-- Supplied data start --
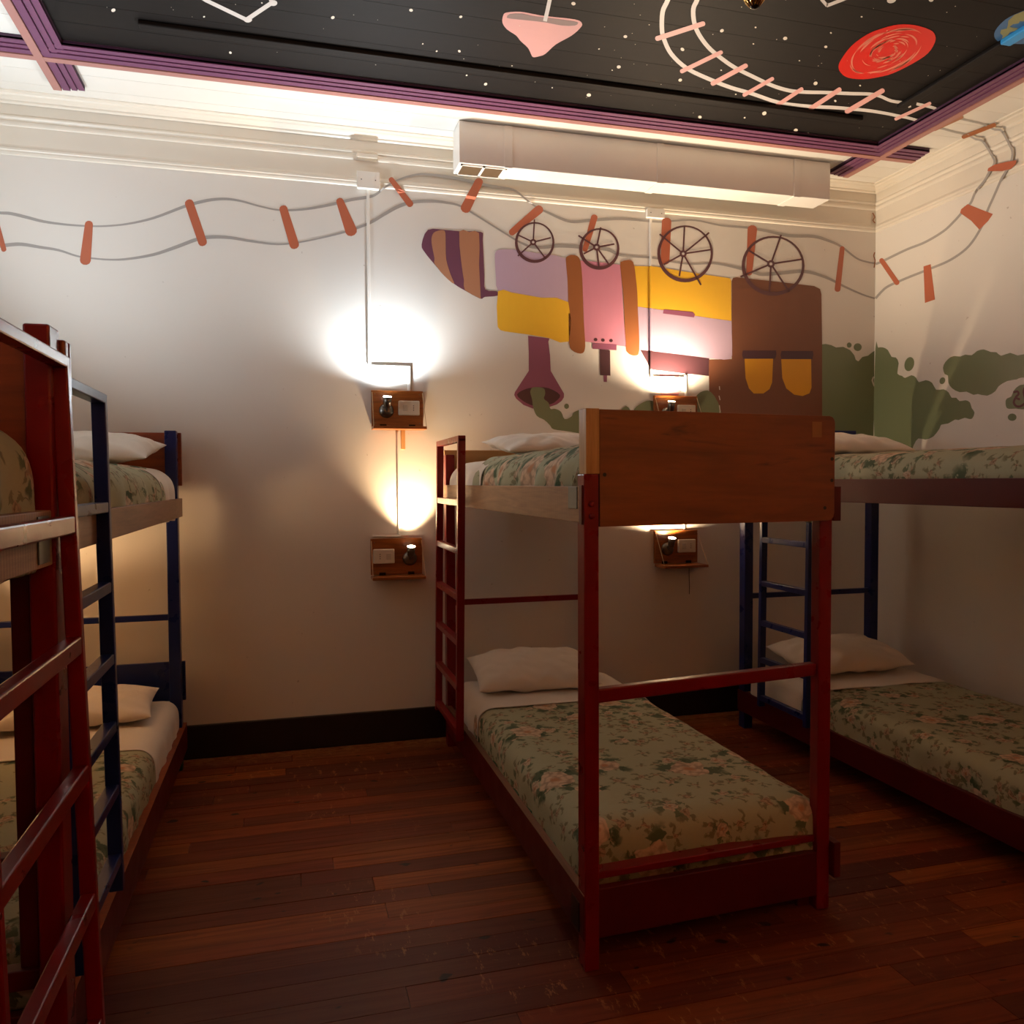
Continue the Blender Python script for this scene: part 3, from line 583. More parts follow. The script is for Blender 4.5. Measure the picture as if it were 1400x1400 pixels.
# ---------------------------------------------------------------- wall lamp shelves
def lamp_shelf(cx, zt, lamp_left, cool, label, power, axis='back', pos=None, spot=math.radians(165), tilt=14, aim=0, blend=.3, tint=WARM, soft=.018, shelf_d=.115, wdt=.285, hgt=.2):
    """board 28x20 cm on the wall, outlet plate, small reading lamp, drop shelf on two cords"""
    t = thing('lamp_shelf', label, 'wall lamp', (cx, -.0, zt-hgt), 'reading lamp shelves on the walls')
    # everything built round the origin facing -y, then placed
    parts = []
    x0, x1 = cx-wdt/2, cx+wdt/2; z1, z0 = zt, zt-hgt
    bd = MB().box((x0, -.026, z0), (x1, -.002, z1)).build('back_board', 'shelf_wood', t, .002)
    sh = MB().box((x0-.002, -.026-shelf_d, z0-.018), (x1+.002, -.024, z0-.002)).build('drop_shelf', 'shelf_wood', t, .002)
    for s_ in (-1, 1):
        xx = cx+s_*wdt*.28
        MB().box((xx-.018, -.03, z0-.006), (xx+.018, -.0255, z0+.014)).build('hinge', 'bronze', t, .001)
        xs = x1-.004 if s_ > 0 else x0+.004
        MB().tube([(xs, -.027, z1-.012), (xs+s_*.004, -.022-shelf_d, z0-.004)], .0016, 5).build('cord', 'string', t)
    ox = cx+(.062 if lamp_left else -.072); oz = z0+hgt*.52
    pw, ph = .058, .04
    op = MB().box((ox-pw, -.048, oz-ph), (ox+pw, -.026, oz+ph)).build('outlet_plate', 'plastic', t, .005)
    sx = ox-.022 if lamp_left else ox+.026
    MB().box((sx-.013, -.0515, oz-.018), (sx+.013, -.047, oz+.018)).build('switch', 'switch', op, .002)
    hx = ox+.024 if lamp_left else ox-.022
    for k in range(3): MB().lathe([(.0028, 0), (.0028, .001)], (hx, -.0475, oz-.012+.012*k), 8, Matrix.Rotation(math.pi/2, 4, 'X')).build('socket_hole', 'hole', op)
    for sx_ in (-1, 1):
        for sz in (z0+.02, z1-.02): MB().lathe([(.003, 0), (.003, .001)], (cx+sx_*(wdt/2-.02), -.0262, sz), 8, Matrix.Rotation(math.pi/2, 4, 'X')).build('screw', 'steel', bd)
    lx = cx+(-.062 if lamp_left else .072); lz = z0+hgt*.44
    RX = Matrix.Rotation(math.pi/2, 4, 'X')
    MB().lathe([(.040, 0), (.040, .006), (.032, .016), (.018, .022), (.006, .023)], (lx, -.026, lz), 24, RX).build('lamp_base', 'steel', t, 0, True)
    MB().tube([(lx, -.045, lz), (lx, -.066, lz+.012), (lx, -.078, lz+.03)], .006, 8).build('lamp_neck', 'steel', t, 0, True)
    a = math.radians(tilt); d = Vector((0, -math.sin(a), math.cos(a)))
    Rm = Matrix.Rotation(a, 4, 'X'); hc = Vector((lx, -.076, lz+.014))
    hd = MB().lathe([(.012, 0), (.019, .006), (.021, .03), (.0235, .058)], hc, 20, Rm).build('lamp_head', 'steel', t, 0, True)
    lens = MB().lathe([(.0225, .0565), (.0225, .0595), (.001, .0605)], hc, 20, Rm).build('lamp_lens', 'lens_cool' if cool else 'lens_warm', hd)
    ld = bpy.data.lights.new('reading_light', 'SPOT'); ld.energy = power; ld.color = COOL if cool else tint
    ld.spot_size = spot; ld.spot_blend = blend; ld.shadow_soft_size = soft
    lo_ = bpy.data.objects.new('reading_light', ld); COL.objects.link(lo_)
    lo_.parent = t; lo_.matrix_parent_inverse = Matrix.Translation(-t.location)
    lo_.location = hc+d*.066; d = Vector((0, -math.sin(math.radians(aim)), math.cos(math.radians(aim)))); lo_.rotation_euler = d.to_track_quat('-Z', 'Y').to_euler()
    if axis != 'back':
        # turn the whole unit about its own foot so that it hangs on a side wall
        t.matrix_world = Matrix.Translation(Vector((pos[0], pos[1], zt-hgt))) @ Matrix.Rotation(math.radians({'left': 90, 'right': -90, 'front': 180}[axis]), 4, 'Z')
    return t
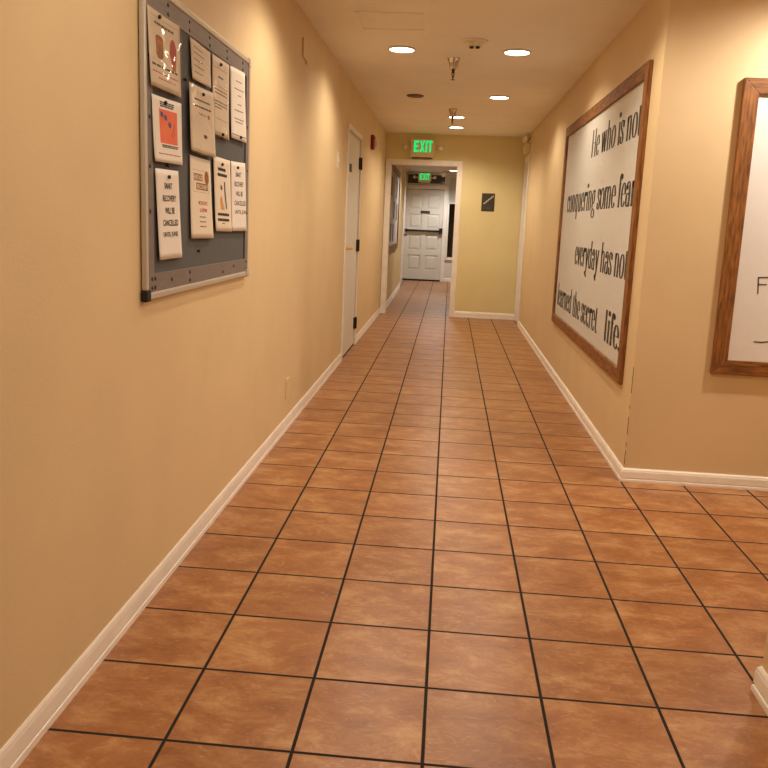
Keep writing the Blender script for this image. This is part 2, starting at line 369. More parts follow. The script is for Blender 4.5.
# ---- door 4: white door with dark knob on the left, just before the exit door
def q_(y): # point on the second wall segment
    t = (y-14.65)/(YF-14.65); return -.905-.085*t
d = thing('door_4', (q_(16.2), 16.2, 0), kind='structure', label='white side door with dark knob seen edge-on beside the exit door', cat='door')
def slab(mb, y0, y1, z0, z1, dep, off=0):
    return mb.add([(q_(y)+o_, y, z) for y in (y0, y1) for o_ in (off, off+dep) for z in (z0, z1)], [(0, 1, 3, 2), (4, 6, 7, 5), (0, 4, 5, 1), (2, 3, 7, 6), (0, 2, 6, 4), (1, 5, 7, 3)])
slab(MB(), 15.6, 16.75, .01, 1.98, .008).build('leaf', 'white_door', d)
slab(slab(slab(MB(), 15.52, 15.6, 0, 2.05, .016), 16.75, 16.83, 0, 2.05, .016), 15.6, 16.75, 1.98, 2.05, .016).build('casing', 'trim', d)
MB().lathe((q_(16.6)+.008, 16.62, .98), (1, 0, 0), [(.024, 0), (.022, .006), (.009, .012), (.009, .03), (.024, .042), (.026, .055), (.016, .068)]).build('knob', 'black', d, smooth=True)

# ---- windows of the far wall
wn = thing('window_1', ((TX0+TX1)/2, YF, TZ0), kind='structure', label='dark transom window above the exit door', cat='window')
MB().box(TX0, TX1, YF+.02, YF+.05, TZ0, TZ0+.012).box(TX0, TX1, YF+.02, YF+.05, TZ1-.012, TZ1).box(TX0, TX0+.012, YF+.02, YF+.05, TZ0, TZ1).box(TX1-.012, TX1, YF+.02, YF+.05, TZ0, TZ1).build('window_frame', 'trim', wn)
MB().box(TX0+.012, TX1-.012, YF+.032, YF+.038, TZ0+.012, TZ1-.012).build('pane', 'glass', wn)
wn = thing('window_2', ((SX0+SX1)/2, YF, SZ0), kind='structure', label='dark window with a half lowered white blind right of the exit door', cat='window')
MB().box(SX0, SX1, YF+.02, YF+.06, SZ0, SZ0+.03).box(SX0, SX1, YF+.02, YF+.06, SZ1-.03, SZ1).box(SX0, SX0+.03, YF+.02, YF+.06, SZ0, SZ1).box(SX1-.03, SX1, YF+.02, YF+.06, SZ0, SZ1).build('window_frame', 'trim', wn)
MB().box(SX0+.03, SX1-.03, YF+.037, YF+.043, SZ0+.03, SZ1-.03).build('pane', 'glass', wn)
MB().box(SX0-.02, SX1+.05, YF-.035, YF+.02, SZ0-.03, SZ0).build('window_sill', 'trim', wn, bevel=.004)
m_ = MB()
for i in range(15):
    z = 2.235-i*.037
    m_.add([(SX0+.01, YF-.004, z), (SX1-.01, YF-.004, z), (SX1-.01, YF+.012, z-.033), (SX0+.01, YF+.012, z-.033), (SX0+.01, YF-.002, z+.001), (SX1-.01, YF-.002, z+.001), (SX1-.01, YF+.014, z-.032), (SX0+.01, YF+.014, z-.032)],
           [(0, 1, 2, 3), (4, 5, 6, 7), (0, 1, 5, 4), (2, 3, 7, 6), (0, 3, 7, 4), (1, 2, 6, 5)])
m_.box(SX0+.01, SX1-.01, YF-.004, YF+.014, 1.665, 1.69)
bl = m_.build('window_blind', 'blind', None, label='white slatted blind lowered halfway over the far window', cat='blind')

# ------------------------------------------------------------------ lights
LG = 'recessed ceiling lights along the corridor'
def downlight(x, y, label, z=H, lit=True, power=P_CAN, col=WARM, r=.083, group=LG, cone=152):
    t = thing('downlight', (x, y, z-.012), label, 'ceiling light', group)
    MB().lathe((x, y, z), (0, 0, -1), [(r+.010, 0), (r+.010, .005), (r+.004, .010), (r, .011), (r-.002, .003)], 32).build('trim_ring', 'alu' if lit else 'dead_lens', t, smooth=False)
    MB().lathe((x, y, z-.0035), (0, 0, -1), [(r-.002, 0), (r-.003, .005), (r*.6, .0075), (0.001, .0085)], 32).build('lens', 'bulb' if lit else 'dead_lens', t, smooth=True)
    if lit:
        L = bpy.data.lights.new('downlight_lamp', 'SPOT'); L.energy = power; L.color = col; L.spot_size = math.radians(cone); L.spot_blend = .6; L.shadow_soft_size = .05
        lo = bpy.data.objects.new('downlight_lamp', L); C.objects.link(lo); lo.parent = t; lo.location = (0, 0, -.012)
    return t
downlight(-.392, 5.59, 'lit round ceiling light nearest the left wall')
downlight(.38, 5.59, 'lit round ceiling light beside the smoke detector on the right')
downlight(.376, 7.49, 'lit round ceiling light farther down on the right side', power=P_CAN*.9)
downlight(-.388, 7.55, 'dark unlit round ceiling fixture left of the centre', lit=False, r=.07)
downlight(.001, 8.90, 'lit round ceiling light just behind the farther sprinkler head', power=P_CAN*1.25)
downlight(.008, 9.82, 'lit round ceiling light closest to the end wall', power=P_CAN*1.5)
for x, y, wh in ((-.396, 3.73, 'left one between the notice board and the sketch canvas'), (.384, 3.73, 'right one just before the big quote canvas'), (-.396, 1.8, 'left one right before the notice board'),
                 (.384, 1.8, 'right one beside the near wall corner'), (-.396, -.13, 'left one above the viewer'), (.384, -.13, 'right one above the viewer')):
    downlight(x, y, 'ceiling light out of frame, '+wh, group='near ceiling lights out of view', power=P_CAN*(1.08 if y > 3 else .56))
downlight(1.78, 3.42, 'lit round ceiling light in the side passage', col=PASSAGE, cone=172, power=P_CAN*2.5, group='near ceiling lights out of view')
downlight(.0, 16.24, 'lit round ceiling light in the far hall before the exit door', z=HR, power=82, col=COOL)
downlight(-.2, 13.6, 'round ceiling light of the far hall hidden above the doorway', z=HR, power=82, col=COOL)

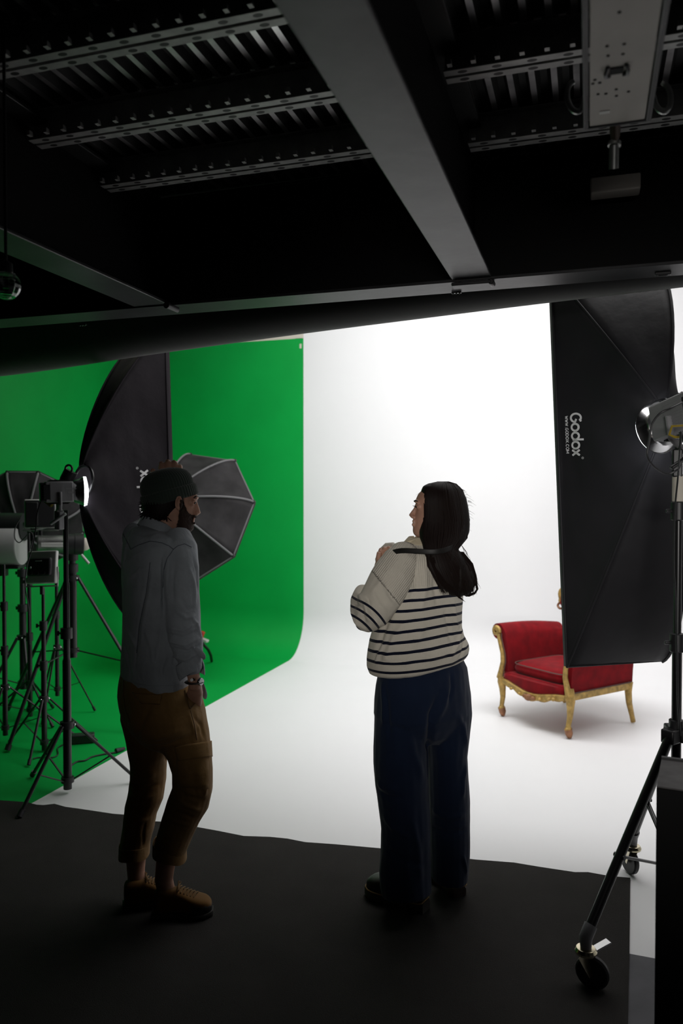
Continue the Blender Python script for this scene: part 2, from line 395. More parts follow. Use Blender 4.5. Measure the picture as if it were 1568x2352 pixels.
-- Supplied data end --
What you have to do: Using the listing, collect all lines in which the string "from" is found.

Finished task:
Continue the Blender Python script for this scene: part 3, from line 583. More parts follow. The script is for Blender 4.5. Measure the picture as if it were 1400x1400 pixels.
Continue the Blender Python script for this scene: part 2, from line 395. More parts follow. Use Blender 4.5. Measure the picture as if it were 1568x2352 pixels.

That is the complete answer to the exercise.